The purpose of the fast track ought to be two-fold:  to create research-related incentives (that result in patents) and to accelerate the commercialization of patented technologies.  The UK system seems unlikely to fulfill either of these purposes.

First, it is not clear that faster patents will lead to more research.  It would be better to fund directly the research we want (or provide tax credits) than to prioritize examination of some patents ahead of all others in the hope that doing so will shift research in some way.

Second, there is little if any relationship between a fast track for patents and their actual commercialization.  (Though I do not agree with some of his recommendations, for a very thoughtful overview of legal scholarship on commercialization of technologies, see Ted M. Sichelman, Commercializing Patents, forthcoming Stanford L. Rev.)   Entities that practice their inventions -- the General Electrics, Intels, Toyota's and so forth -- don't get much from a fast track.  They'll build what they will and will have patent rights covering novel aspects of their manufacturing and other business practices.  The argument for a fast track and commercialization would have to be that certain non-practicing-entities (maybe an inventor in a garage, maybe a university engineering department) would be more easily able to license their inventions to those who can practice the inventions.  But patent applications can be licensed, as can technical know-how, in the absence of an issued patent.

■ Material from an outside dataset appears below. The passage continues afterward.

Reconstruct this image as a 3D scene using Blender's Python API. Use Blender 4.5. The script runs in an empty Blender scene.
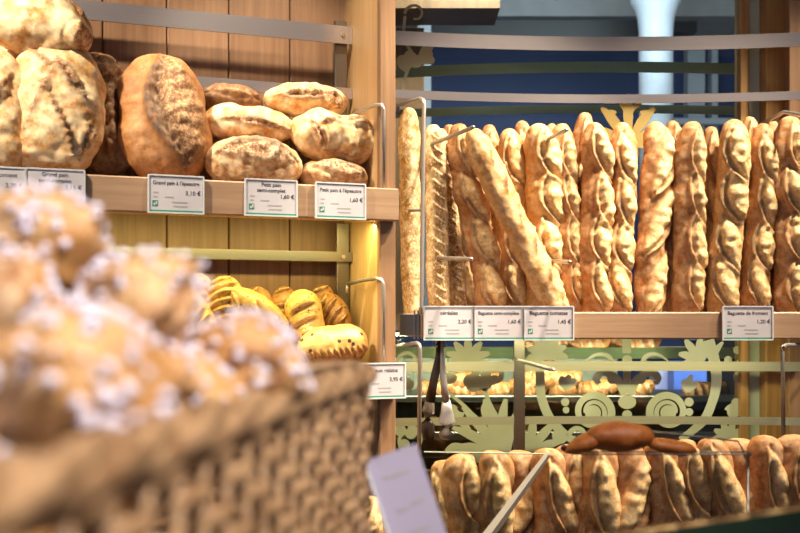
import bpy, math, random
import numpy as np
from mathutils import Vector, Matrix, Euler, noise
random.seed(7)
S = bpy.context.scene
COL = S.collection
F = 1100.0; HOR = 320.0; H = 1.5          # focal length in pixels of the 800x533 frame, horizon row, eye height
PI = math.pi
def P(px, py, Y): return Vector(((px-400)*Y/F, Y, H+(HOR-py)*Y/F))
# ------------------------------------------------------------------ materials
def nm(name):
    m = bpy.data.materials.new(name); m.use_nodes = True
    nt = m.node_tree; b = nt.nodes['Principled BSDF']
    return m, nt, b
def N(nt, t, **k):
    n = nt.nodes.new(t)
    for a, v in k.items():
        if a in n.inputs: n.inputs[a].default_value = v
        else: setattr(n, a, v)
    return n
def ramp(nt, src, stops):
    r = nt.nodes.new('ShaderNodeValToRGB')
    e = r.color_ramp.elements
    while len(e) < len(stops): e.new(0.5)
    for x, (p, c) in zip(e, stops): x.position = p; x.color = (*c, 1)
    nt.links.new(src, r.inputs[0]); return r.outputs[0]
def mix(nt, fac, a, b, mode='MIX'):
    n = nt.nodes.new('ShaderNodeMix'); n.data_type = 'RGBA'; n.blend_type = mode
    for s, v in ((0, fac), (6, a), (7, b)):
        if hasattr(v, 'is_linked') or hasattr(v, 'links'): nt.links.new(v, n.inputs[s])
        elif isinstance(v, tuple): n.inputs[s].default_value = (*v, 1)
        else: n.inputs[s].default_value = v
    return n.outputs[2]
def mth(nt, op, a, b=0.0):
    n = nt.nodes.new('ShaderNodeMath'); n.operation = op; n.use_clamp = False
    for i, v in enumerate((a, b)):
        if hasattr(v, 'links'): nt.links.new(v, n.inputs[i])
        else: n.inputs[i].default_value = v
    return n.outputs[0]
def plain(name, c, rough=.5, metal=0, **k):
    m, nt, b = nm(name)
    tc = N(nt, 'ShaderNodeTexCoord'); nz = N(nt, 'ShaderNodeTexNoise', Scale=14.0, Detail=3.0)
    nt.links.new(tc.outputs['Object'], nz.inputs['Vector'])
    col = ramp(nt, nz.outputs[0], [(.3, tuple(x*.93 for x in c)), (.7, tuple(min(1, x*1.05) for x in c))])
    nt.links.new(col, b.inputs['Base Color'])
    b.inputs['Roughness'].default_value = rough; b.inputs['Metallic'].default_value = metal
    for a, v in k.items(): b.inputs[a.replace('_', ' ')].default_value = v
    return m
def wood(name, c1, c2, scale=(60, 60, 2.5), rough=.45):
    m, nt, b = nm(name)
    tc = N(nt, 'ShaderNodeTexCoord'); mp = N(nt, 'ShaderNodeMapping'); mp.inputs['Scale'].default_value = scale
    nt.links.new(tc.outputs['Object'], mp.inputs[0])
    nz = N(nt, 'ShaderNodeTexNoise', Scale=1.6, Detail=6.0, Roughness=.65); nt.links.new(mp.outputs[0], nz.inputs['Vector'])
    nz2 = N(nt, 'ShaderNodeTexNoise', Scale=.35, Detail=2.0); nt.links.new(mp.outputs[0], nz2.inputs['Vector'])
    f = mth(nt, 'ADD', mth(nt, 'MULTIPLY', nz.outputs[0], .7), mth(nt, 'MULTIPLY', nz2.outputs[0], .3))
    nt.links.new(ramp(nt, f, [(.38, c1), (.62, c2)]), b.inputs['Base Color'])
    bp = N(nt, 'ShaderNodeBump', Strength=.12, Distance=.002); nt.links.new(nz.outputs[0], bp.inputs['Height']); nt.links.new(bp.outputs[0], b.inputs['Normal'])
    b.inputs['Roughness'].default_value = rough
    return m
def steel(name, c=(.62, .60, .62), rough=.3):
    m, nt, b = nm(name)
    tc = N(nt, 'ShaderNodeTexCoord'); mp = N(nt, 'ShaderNodeMapping'); mp.inputs['Scale'].default_value = (3, 3, 400)
    nt.links.new(tc.outputs['Object'], mp.inputs[0])
    nz = N(nt, 'ShaderNodeTexNoise', Scale=2.0, Detail=3.0); nt.links.new(mp.outputs[0], nz.inputs['Vector'])
    nt.links.new(ramp(nt, nz.outputs[0], [(.3, tuple(x*.85 for x in c)), (.7, c)]), b.inputs['Base Color'])
    b.inputs['Metallic'].default_value = 1; b.inputs['Roughness'].default_value = rough
    return m
def bread(name, crust, dark, crumb, flourc=(.95, .80, .52), flour=.5, ear=(.26, .095, .025), rough=.55, bump=1.0, spots=None, fs=1.0):
    m, nt, b = nm(name)
    at = N(nt, 'ShaderNodeAttribute', attribute_name='mask'); sp = N(nt, 'ShaderNodeSeparateColor'); nt.links.new(at.outputs['Color'], sp.inputs[0])
    tc = N(nt, 'ShaderNodeTexCoord'); oi = N(nt, 'ShaderNodeObjectInfo')
    va = nt.nodes.new('ShaderNodeVectorMath'); va.operation = 'ADD'
    sc = nt.nodes.new('ShaderNodeMath'); sc.operation = 'MULTIPLY'; sc.inputs[1].default_value = 7.0; nt.links.new(oi.outputs['Random'], sc.inputs[0])
    nt.links.new(tc.outputs['Object'], va.inputs[0]); nt.links.new(sc.outputs[0], va.inputs[1]); v = va.outputs[0]
    def nz(s, d=5.0, r=.6):
        n = N(nt, 'ShaderNodeTexNoise', Scale=s, Detail=d, Roughness=r); nt.links.new(v, n.inputs['Vector']); return n.outputs[0]
    big, mid, fine, crumbn = nz(16*fs), nz(55*fs), nz(150, 7.0, .8), nz(95, 8.0, .85)
    c = ramp(nt, big, [(.32, dark), (.55, crust), (.72, tuple(min(1, x*1.25+.04) for x in crust))])
    c = mix(nt, ramp(nt, fine, [(.40, (0,)*3), (.62, (.9,)*3)]), c, tuple(x*.5 for x in crust))
    fl = mth(nt, 'MULTIPLY', mth(nt, 'MULTIPLY', sp.outputs[2], flour), ramp(nt, mid, [(.36, (0,)*3), (.60, (1,)*3)]))
    c = mix(nt, fl, c, flourc)
    cr = ramp(nt, crumbn, [(.34, tuple(x*.5 for x in crumb)), (.47, crumb), (.60, flourc)])
    c = mix(nt, sp.outputs[0], c, cr)
    em = mth(nt, 'MULTIPLY', sp.outputs[1], ramp(nt, mid, [(.3, (.4,)*3), (.6, (1,)*3)]))
    c = mix(nt, em, c, ear)
    if spots:
        vo = N(nt, 'ShaderNodeTexVoronoi', Scale=spots[0]); nt.links.new(v, vo.inputs['Vector'])
        sf = ramp(nt, vo.outputs['Distance'], [(spots[1], (1,)*3), (spots[1]+.08, (0,)*3)])
        c = mix(nt, sf, c, spots[2])
    nt.links.new(c, b.inputs['Base Color'])
    b1 = N(nt, 'ShaderNodeBump', Strength=.5*bump, Distance=.0028); nt.links.new(mth(nt, 'ADD', fine, mid), b1.inputs['Height'])
    b2 = N(nt, 'ShaderNodeBump', Strength=.5, Distance=.004)
    nt.links.new(mth(nt, 'MULTIPLY', crumbn, sp.outputs[0]), b2.inputs['Height']); nt.links.new(b1.outputs[0], b2.inputs['Normal'])
    nt.links.new(b2.outputs[0], b.inputs['Normal'])
    b.inputs['Roughness'].default_value = rough
    b.inputs['Subsurface Weight'].default_value = .0
    return m
M = {}
M['oak'] = wood('oak', (.33, .20, .125), (.43, .28, .18), (2.5, 60, 60))
M['oakv'] = wood('oak_post', (.52, .33, .15), (.64, .43, .22))
M['walnut'] = wood('walnut_planks', (.17, .09, .05), (.245, .14, .08))
M['trimwood'] = wood('trim_wood', (.24, .13, .07), (.33, .19, .105))
M['darkwood'] = wood('dark_wood', (.13, .07, .035), (.20, .11, .06))
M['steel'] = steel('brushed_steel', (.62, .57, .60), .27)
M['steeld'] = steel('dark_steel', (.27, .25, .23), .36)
M['chrome'] = steel('chrome', (.8, .8, .82), .15)
M['frost'] = plain('etched_glass', (.48, .52, .41), .6)
M['gold'] = plain('gold_leaf', (.50, .36, .12), .4)
M['white'] = plain('card_white', (.56, .54, .60), .35)
M['reflsteel'] = steel('reflected_steel', (.60, .62, .48), .35); M['reflsteel'].node_tree.nodes['Principled BSDF'].inputs['Metallic'].default_value = .3  # green tint of the rails' mirror image, put into the base colour
M['edge'] = plain('pale_reflection_streak', (.85, .78, .66), .3); M['tong'] = plain('dark_steel_paint', (.05, .035, .028), .3, .6); M['postr'] = wood('right_post_wood', (.30, .16, .05), (.42, .24, .085))  # first material paints the pale reflection streak on the clear panel
M['lilaccard'] = plain('card_lilac', (.38, .35, .48), .5)
M['steel'].node_tree.nodes['Principled BSDF'].inputs['Metallic'].default_value = .86
M['palesteel'] = steel('pale_steel', (.44, .43, .36), .45); M['palesteel'].node_tree.nodes['Principled BSDF'].inputs['Metallic'].default_value = .45
M['rod'] = steel('rod_steel', (.42, .39, .38), .35); M['rod'].node_tree.nodes['Principled BSDF'].inputs['Metallic'].default_value = .6
M['ink'] = plain('ink', (.03, .03, .05), .6)
M['inkgrey'] = plain('grey_ink', (.35, .35, .38), .6)
M['green'] = plain('green_print', (.03, .22, .16), .5)
M['bluewall'] = plain('blue_paint', (.022, .05, .17), .6)
M['black'] = plain('black_paint', (.012, .012, .016), .5)
M['paleplaster'] = plain('pale_plaster', (.46, .49, .56), .6)
M['greyplaster'] = plain('grey_plaster', (.33, .33, .35), .7)
M['stone'] = plain('floor_stone', (.25, .22, .19), .4)
M['ceil'] = plain('ceiling_paint', (.55, .52, .48), .8)
M['counter'] = plain('counter_top', (.10, .09, .08), .3)
M['greenglass'] = plain('dark_green_glass', (.010, .030, .018), .12)
M['blueplastic'] = plain('blue_panel', (.12, .22, .75), .4)
M['lilac'] = plain('lilac_panel', (.50, .50, .80), .5)
M['wicker'] = wood('wicker', (.20, .105, .045), (.46, .285, .145), (40, 40, 40), .55)
M['sugar'] = plain('pearl_sugar', (.80, .76, .88), .35, Subsurface_Weight=.0)
M['pearlglass'] = plain('sea_green_glass', (.48, .58, .50), .3)
def glassmat(name, tint, refl):
    m = bpy.data.materials.new(name); m.use_nodes = True; nt = m.node_tree; nt.nodes.clear()
    o = nt.nodes.new('ShaderNodeOutputMaterial'); t = nt.nodes.new('ShaderNodeBsdfTransparent'); g = nt.nodes.new('ShaderNodeBsdfGlossy')
    t.inputs[0].default_value = (*tint, 1); g.inputs['Roughness'].default_value = .02; x = nt.nodes.new('ShaderNodeMixShader')
    fr = nt.nodes.new('ShaderNodeFresnel'); fr.inputs[0].default_value = refl
    nt.links.new(fr.outputs[0], x.inputs[0]); nt.links.new(t.outputs[0], x.inputs[1]); nt.links.new(g.outputs[0], x.inputs[2]); nt.links.new(x.outputs[0], o.inputs[0])
    return m
M['glass'] = glassmat('window_glass', (.86, .95, .90), 1.5)
M['acrylic'] = glassmat('clear_acrylic', (.93, .95, .96), 1.6)
# breads
M['baguette'] = bread('baguette_crust', (.52, .20, .042), (.36, .10, .018), (.84, .52, .20), flour=.30)
M['baguettepale'] = bread('pale_baguette_crust', (.74, .38, .11), (.60, .25, .06), (.84, .55, .22), flour=.45)
M['seeded'] = bread('seeded_crust', (.64, .36, .10), (.48, .23, .05), (.70, .44, .16), flour=.8, spots=(120, .30, (.92, .80, .52)))
M['country'] = bread('floury_country_crust', (.68, .33, .09), (.50, .19, .04), (.40, .14, .035), flour=.9, ear=(.12, .035, .012), fs=.6, bump=.6)
M['darkloaf'] = bread('dark_crust', (.22, .08, .026), (.08, .028, .012), (.26, .11, .045), flourc=(.62, .42, .22), flour=.30)
M['rye'] = bread('rye_crust', (.54, .23, .065), (.36, .12, .03), (.30, .11, .035), flour=.65, ear=(.045, .018, .01))
M['grand'] = bread('grand_crust', (.47, .18, .045), (.27, .09, .024), (.24, .095, .035), flourc=(.72, .48, .25), flour=.25, ear=(.035, .014, .008))
M['yellow'] = bread('milk_loaf_crust', (.80, .50, .13), (.66, .33, .06), (.80, .55, .2), flour=.15, ear=(.22, .07, .015), rough=.35, bump=.6, spots=(75, .13, (.10, .05, .03)))
M['raisin'] = bread('raisin_crust', (.80, .50, .15), (.60, .28, .06), (.34, .12, .025), flourc=(.7, .4, .14), flour=.4, ear=(.16, .05, .012), rough=.35, bump=.6, spots=(48, .17, (.05, .025, .02)))
M['brownmilk'] = bread('brown_milk_crust', (.46, .20, .05), (.25, .09, .025), (.60, .34, .10), flour=.1, ear=(.12, .04, .01), rough=.35, bump=.6, spots=(75, .13, (.05, .03, .03)))
M['choux'] = bread('choux_crust', (.72, .38, .13), (.46, .18, .045), (.62, .30, .11), flour=.4, ear=(.18, .05, .015), rough=.4, bump=.7)
M['glazed'] = bread('glazed_crust', (.60, .19, .03), (.42, .09, .016), (.5, .2, .04), flour=.0, rough=.45, bump=.5)
M['pastry'] = bread('pastry_crust', (.58, .23, .05), (.34, .11, .02), (.62, .30, .09), flour=.08, rough=.35)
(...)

So the practice of a great idea need not be held up pending the issuance of a patent.  What is held up, potentially, is the ability of non-practicing-entities to seek royalties from the General Electrics or Intels of the world who independently create the same technologies.  (This gets into the so-called patent-troll problem, where a subset of non-practicing entities endeavors not to practice its own inventions or to have the public learn from its patent applications.  Instead, the goal is to extract royalties without actually advancing the state or practice of technology.)   But that is not a laudable goal for jumping the queue, as it does not speed up practice of the technology, but merely speeds up resolution of legal rights to some profits from the technology.

So the benefits of queue jumping are dubious.  But the drawbacks are clear, at least in the United States.  The US PTO is overwhelmed by too many patent applications and too few resources or examiners.  Nowhere is that more true than for reexamination of issued patents.  For a discussion of patent reexamination in the United States, see my blog post Toothless Changes for Post-Grant Review.  Notwithstanding federal law that requires that patent reexaminations jump the queue, the reexamination of some issued patents can take a decade.  On balance faster reexamination of patents is more important than faster initial examination.  For one, reexaminations often occur after a patent is litigated in the courts, and the pendency of reexamination will ordinarily result in a disruption of the judicial process.  For another, patents being reexamined are necessarily practiced and controversial -- otherwise no one would bother to petition the US PTO to initiate a reexamination.  By contrast, many if not most patents are never practiced.  By one measure, 40% of patents are abandoned after only eight years.  William M. Landes & Richard A. Posner, The Economic Structure of Intellectual Property Law 311 (2003); see also Sichelman, supra (citing a survey of British industry that suggests that 40% of the survey respondents' patents are uncommercialized); see generally my blog post China & Compulsory Licenses for "Unworked Patents" (noting the lack of a requirement under U.S. law that patentees practice their patents).  Thus, resources devoted to faster examination of green patent applications will often be wasted as the issued patents will not be practiced.

It is dubious that the US PTO has any resources to spare, but if it does, such resources should be used to facilitate reexamination -- which Congress has already declared to be more important than other patent examinations -- and not to benefit some nebulous idea of green technology.